British pop artist Peter Blake has created two new collages from found materials depicting Duchamp at an animals’ masked ball. He famously painted The Marcel Duchamp World Tour (2000–2005), sending his artistic hero around the world to meet Elvis, The Spice Girls, Tracey Emin and Edward Hopper. The British portrait painter Jonathan Yeo has created a double portrait, Untitled (2014), which is a self-portrait with a portrait of Duchamp. He explains Duchamp’s attitude to portraiture: “Duchamp seemed to be exploring the genre itself, often using his own image as a subject to make a point … The idea of retaining the formal characteristics of the genre, while using it to highlight conceptual ideas, has always seemed to me the way portraiture is most likely to evolve in the future.”

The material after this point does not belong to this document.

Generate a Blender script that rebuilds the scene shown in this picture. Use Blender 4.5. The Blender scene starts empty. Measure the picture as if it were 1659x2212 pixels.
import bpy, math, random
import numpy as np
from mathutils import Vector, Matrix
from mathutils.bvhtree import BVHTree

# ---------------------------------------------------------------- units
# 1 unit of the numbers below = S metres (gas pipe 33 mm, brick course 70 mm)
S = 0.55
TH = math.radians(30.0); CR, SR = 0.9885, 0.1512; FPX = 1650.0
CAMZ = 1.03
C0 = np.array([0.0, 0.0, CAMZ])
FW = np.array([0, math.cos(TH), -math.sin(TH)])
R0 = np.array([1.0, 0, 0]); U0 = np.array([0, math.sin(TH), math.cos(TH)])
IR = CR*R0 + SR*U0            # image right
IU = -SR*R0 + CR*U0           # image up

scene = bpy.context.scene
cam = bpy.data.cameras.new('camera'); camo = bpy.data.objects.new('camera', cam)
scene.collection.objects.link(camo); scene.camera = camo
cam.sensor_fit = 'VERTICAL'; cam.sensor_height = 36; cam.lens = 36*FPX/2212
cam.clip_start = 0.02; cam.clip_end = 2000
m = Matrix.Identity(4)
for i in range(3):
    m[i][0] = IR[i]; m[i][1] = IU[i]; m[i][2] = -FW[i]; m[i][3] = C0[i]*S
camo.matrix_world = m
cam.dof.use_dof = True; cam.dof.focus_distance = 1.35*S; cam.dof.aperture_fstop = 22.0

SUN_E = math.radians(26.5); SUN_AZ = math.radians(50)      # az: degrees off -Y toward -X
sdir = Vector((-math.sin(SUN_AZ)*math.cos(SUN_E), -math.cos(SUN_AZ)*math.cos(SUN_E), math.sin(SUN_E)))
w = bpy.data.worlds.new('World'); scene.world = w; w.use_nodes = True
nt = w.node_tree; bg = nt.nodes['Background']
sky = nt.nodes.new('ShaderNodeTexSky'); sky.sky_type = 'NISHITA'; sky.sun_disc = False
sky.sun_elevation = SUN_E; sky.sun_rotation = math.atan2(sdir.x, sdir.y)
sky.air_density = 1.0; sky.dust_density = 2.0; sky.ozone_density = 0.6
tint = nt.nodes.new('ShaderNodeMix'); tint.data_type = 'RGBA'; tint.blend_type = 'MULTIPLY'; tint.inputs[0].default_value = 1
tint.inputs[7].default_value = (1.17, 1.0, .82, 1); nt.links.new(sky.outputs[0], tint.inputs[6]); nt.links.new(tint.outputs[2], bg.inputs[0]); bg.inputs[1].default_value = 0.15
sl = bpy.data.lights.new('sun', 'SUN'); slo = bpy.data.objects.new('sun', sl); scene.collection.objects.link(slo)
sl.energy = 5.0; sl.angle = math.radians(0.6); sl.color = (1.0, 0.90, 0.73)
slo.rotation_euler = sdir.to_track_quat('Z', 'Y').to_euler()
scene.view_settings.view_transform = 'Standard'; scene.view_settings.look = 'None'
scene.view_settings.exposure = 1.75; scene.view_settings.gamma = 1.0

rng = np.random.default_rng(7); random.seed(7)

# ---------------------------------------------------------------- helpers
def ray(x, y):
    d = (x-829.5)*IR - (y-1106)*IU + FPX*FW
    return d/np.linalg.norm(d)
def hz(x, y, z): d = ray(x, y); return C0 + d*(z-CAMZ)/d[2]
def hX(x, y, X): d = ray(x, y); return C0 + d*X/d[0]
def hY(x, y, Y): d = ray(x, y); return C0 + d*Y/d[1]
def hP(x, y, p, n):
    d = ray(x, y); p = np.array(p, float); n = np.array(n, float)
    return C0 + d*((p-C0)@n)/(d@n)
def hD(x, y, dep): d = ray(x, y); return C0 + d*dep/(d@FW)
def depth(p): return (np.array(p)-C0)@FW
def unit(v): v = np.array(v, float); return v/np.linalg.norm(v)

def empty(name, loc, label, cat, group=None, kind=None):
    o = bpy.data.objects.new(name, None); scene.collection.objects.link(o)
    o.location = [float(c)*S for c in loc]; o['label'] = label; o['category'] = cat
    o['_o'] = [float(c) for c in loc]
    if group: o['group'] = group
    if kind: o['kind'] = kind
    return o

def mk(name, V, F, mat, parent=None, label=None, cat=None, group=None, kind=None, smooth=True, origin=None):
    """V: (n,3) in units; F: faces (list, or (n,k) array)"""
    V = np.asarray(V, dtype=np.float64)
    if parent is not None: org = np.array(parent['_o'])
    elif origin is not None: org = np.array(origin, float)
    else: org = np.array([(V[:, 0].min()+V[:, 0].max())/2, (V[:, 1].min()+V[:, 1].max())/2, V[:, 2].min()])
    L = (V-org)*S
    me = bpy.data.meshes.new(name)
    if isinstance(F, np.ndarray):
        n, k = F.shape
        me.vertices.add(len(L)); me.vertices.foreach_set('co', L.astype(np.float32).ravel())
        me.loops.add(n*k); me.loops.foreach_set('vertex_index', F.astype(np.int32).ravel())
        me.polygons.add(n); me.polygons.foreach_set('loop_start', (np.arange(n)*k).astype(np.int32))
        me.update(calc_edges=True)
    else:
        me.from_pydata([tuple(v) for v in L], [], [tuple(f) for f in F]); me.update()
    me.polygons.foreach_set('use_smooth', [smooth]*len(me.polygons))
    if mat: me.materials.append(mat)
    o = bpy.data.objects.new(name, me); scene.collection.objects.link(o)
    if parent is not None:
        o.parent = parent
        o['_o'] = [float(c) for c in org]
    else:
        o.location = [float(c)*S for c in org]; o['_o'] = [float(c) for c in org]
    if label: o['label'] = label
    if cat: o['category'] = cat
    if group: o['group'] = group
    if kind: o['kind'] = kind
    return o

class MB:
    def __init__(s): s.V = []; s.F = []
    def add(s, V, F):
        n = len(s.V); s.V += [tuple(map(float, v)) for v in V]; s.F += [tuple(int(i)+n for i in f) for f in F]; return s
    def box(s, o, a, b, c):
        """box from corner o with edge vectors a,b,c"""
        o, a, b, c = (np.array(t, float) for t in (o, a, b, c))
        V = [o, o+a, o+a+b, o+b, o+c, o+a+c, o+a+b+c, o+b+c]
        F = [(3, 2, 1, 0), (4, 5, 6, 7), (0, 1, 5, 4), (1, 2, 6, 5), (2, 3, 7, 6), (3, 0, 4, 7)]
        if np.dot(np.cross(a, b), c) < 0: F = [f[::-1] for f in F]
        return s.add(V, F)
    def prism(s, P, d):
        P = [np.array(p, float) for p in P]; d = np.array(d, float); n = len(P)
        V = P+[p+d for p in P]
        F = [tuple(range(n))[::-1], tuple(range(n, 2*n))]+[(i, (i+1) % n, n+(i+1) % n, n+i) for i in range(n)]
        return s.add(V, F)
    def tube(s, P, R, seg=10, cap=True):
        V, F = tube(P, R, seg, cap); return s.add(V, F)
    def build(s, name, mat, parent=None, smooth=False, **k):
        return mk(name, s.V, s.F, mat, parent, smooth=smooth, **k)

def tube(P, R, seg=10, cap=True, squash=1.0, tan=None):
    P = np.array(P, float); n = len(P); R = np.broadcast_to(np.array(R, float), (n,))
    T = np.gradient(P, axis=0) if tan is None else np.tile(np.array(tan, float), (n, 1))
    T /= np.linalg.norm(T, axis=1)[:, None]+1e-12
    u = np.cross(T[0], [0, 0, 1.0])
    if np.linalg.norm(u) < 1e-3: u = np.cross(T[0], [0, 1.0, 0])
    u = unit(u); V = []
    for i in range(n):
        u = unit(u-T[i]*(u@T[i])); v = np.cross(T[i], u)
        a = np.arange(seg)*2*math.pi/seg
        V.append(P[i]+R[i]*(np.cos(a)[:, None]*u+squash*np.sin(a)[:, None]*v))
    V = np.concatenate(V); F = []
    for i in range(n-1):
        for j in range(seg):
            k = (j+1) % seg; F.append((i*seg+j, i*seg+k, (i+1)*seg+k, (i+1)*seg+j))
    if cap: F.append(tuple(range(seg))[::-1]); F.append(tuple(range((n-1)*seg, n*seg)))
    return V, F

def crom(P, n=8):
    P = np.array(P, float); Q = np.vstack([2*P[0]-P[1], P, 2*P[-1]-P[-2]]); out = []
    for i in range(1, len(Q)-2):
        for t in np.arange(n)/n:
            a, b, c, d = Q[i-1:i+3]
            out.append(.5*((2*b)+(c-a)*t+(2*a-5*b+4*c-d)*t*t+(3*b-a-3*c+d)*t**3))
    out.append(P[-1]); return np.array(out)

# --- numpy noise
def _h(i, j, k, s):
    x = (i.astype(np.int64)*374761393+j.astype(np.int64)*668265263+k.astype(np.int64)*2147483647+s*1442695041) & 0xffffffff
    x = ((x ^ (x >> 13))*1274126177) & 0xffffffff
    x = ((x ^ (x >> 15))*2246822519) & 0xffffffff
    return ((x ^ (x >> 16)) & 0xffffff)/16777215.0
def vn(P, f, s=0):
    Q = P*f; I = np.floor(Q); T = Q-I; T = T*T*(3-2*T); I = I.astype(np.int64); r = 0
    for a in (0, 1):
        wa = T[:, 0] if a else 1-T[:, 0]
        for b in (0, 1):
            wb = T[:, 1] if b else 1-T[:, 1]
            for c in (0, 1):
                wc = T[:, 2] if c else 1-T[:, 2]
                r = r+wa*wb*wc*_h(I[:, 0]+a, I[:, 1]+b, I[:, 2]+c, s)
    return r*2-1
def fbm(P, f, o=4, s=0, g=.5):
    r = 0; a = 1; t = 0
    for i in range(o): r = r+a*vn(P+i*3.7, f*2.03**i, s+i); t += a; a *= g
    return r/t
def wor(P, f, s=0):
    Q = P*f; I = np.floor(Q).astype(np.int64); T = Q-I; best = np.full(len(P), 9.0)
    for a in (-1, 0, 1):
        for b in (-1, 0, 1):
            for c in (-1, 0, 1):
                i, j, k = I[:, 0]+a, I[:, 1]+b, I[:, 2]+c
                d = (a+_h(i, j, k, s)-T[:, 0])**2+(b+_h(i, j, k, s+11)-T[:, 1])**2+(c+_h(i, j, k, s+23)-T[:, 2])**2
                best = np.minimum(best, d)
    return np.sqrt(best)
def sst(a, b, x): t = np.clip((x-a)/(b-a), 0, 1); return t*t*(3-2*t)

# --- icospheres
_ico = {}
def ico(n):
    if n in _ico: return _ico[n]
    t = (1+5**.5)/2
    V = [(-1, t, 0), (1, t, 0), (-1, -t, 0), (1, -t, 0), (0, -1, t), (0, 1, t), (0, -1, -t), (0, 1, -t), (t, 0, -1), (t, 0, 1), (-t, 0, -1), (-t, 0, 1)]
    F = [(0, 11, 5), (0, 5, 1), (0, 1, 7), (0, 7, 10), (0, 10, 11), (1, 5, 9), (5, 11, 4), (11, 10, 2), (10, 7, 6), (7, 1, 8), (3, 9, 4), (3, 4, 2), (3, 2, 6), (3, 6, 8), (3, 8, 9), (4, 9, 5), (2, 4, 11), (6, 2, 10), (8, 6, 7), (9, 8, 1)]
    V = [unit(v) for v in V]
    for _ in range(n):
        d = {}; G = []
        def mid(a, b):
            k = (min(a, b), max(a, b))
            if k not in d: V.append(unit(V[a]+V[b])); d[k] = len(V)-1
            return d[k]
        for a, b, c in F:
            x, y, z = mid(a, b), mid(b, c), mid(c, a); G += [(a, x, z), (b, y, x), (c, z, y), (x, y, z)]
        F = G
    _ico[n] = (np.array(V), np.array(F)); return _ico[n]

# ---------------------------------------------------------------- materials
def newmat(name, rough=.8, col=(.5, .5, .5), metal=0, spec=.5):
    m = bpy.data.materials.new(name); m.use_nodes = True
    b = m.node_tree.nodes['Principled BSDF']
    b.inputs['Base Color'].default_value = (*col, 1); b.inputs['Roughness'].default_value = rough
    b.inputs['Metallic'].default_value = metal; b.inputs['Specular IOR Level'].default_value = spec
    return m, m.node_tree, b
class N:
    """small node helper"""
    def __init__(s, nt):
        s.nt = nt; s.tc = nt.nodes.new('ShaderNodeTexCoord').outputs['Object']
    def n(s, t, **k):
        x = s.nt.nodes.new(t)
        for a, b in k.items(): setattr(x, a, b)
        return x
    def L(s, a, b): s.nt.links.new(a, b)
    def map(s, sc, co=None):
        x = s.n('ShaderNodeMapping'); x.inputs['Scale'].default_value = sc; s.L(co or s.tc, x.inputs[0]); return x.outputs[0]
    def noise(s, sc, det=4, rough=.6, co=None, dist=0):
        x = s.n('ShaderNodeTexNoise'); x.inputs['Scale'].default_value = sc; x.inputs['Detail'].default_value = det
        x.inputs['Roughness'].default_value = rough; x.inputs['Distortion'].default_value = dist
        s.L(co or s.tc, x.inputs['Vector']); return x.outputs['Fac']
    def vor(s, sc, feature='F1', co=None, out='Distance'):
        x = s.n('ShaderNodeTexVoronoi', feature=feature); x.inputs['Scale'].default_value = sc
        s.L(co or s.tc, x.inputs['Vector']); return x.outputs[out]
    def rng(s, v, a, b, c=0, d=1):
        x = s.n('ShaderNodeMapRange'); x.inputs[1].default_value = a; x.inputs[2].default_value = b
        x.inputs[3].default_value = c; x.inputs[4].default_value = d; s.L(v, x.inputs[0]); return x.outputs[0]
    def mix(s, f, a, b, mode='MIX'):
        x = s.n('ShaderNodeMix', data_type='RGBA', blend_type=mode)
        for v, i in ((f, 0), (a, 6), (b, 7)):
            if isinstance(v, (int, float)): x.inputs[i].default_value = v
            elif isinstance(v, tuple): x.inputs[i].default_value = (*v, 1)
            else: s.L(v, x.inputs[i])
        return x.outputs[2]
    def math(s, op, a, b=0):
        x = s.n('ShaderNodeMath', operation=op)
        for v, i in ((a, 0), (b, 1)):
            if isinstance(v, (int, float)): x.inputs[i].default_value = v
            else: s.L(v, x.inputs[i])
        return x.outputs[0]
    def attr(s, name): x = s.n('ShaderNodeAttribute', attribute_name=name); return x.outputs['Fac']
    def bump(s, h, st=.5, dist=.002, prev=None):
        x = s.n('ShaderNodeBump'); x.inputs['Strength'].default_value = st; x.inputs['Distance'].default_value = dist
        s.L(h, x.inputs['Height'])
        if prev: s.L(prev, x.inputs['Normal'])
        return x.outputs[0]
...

Craig-Martin has made a number of paintings and prints that portray Duchamp’s readymade sculptures. For the Fine Art Society exhibition he has painted a new acrylic on aluminium entitled Flesh Willow(2014), which is based on Duchamp’s Fresh Widow (1920).As a teacher at Goldsmiths College, Craig-Martin was a strong influence on the Young British Artists (the YBAs), as they became known. In a recent interview with Studio International, he explained the manner in which an object or work of art transcends appearance. Having been brought up a Catholic, he realised that transubstantiation (when applied to art) was a way of doing something of colossal significance without having to do anything. He returned to the question of how art achieved meaning and metaphysical power. In 1973, he created The Oak Tree using a glass of water, but asserting: “It’s not actually water, it’s an oak tree.” When he makes a painting and says, “It’s a chair yet it isn’t a chair, it’s a painting”, the painting is an object and the chair is an object. There is this slippage between idea and language and object.

It is hard to believe that What Marcel Duchamp Taught Me celebrates the centenary of the first readymade in art, such was his prescient iconoclasm. Craig-Martin reminds us though: “If you are going to be an artist, you have not to be too reverential. You can’t be an art lover in the sense that other people can, and be an artist. You have to be a bit of a vandal. You have to look at it as a resource.”

Marcel Duchamp, La Peinture, Même at the Pompidou Centre, Paris until 5 January, offers a rare opportunity to see an appraisal of the French-born artist who spent most of his career in America, arriving there in 1915.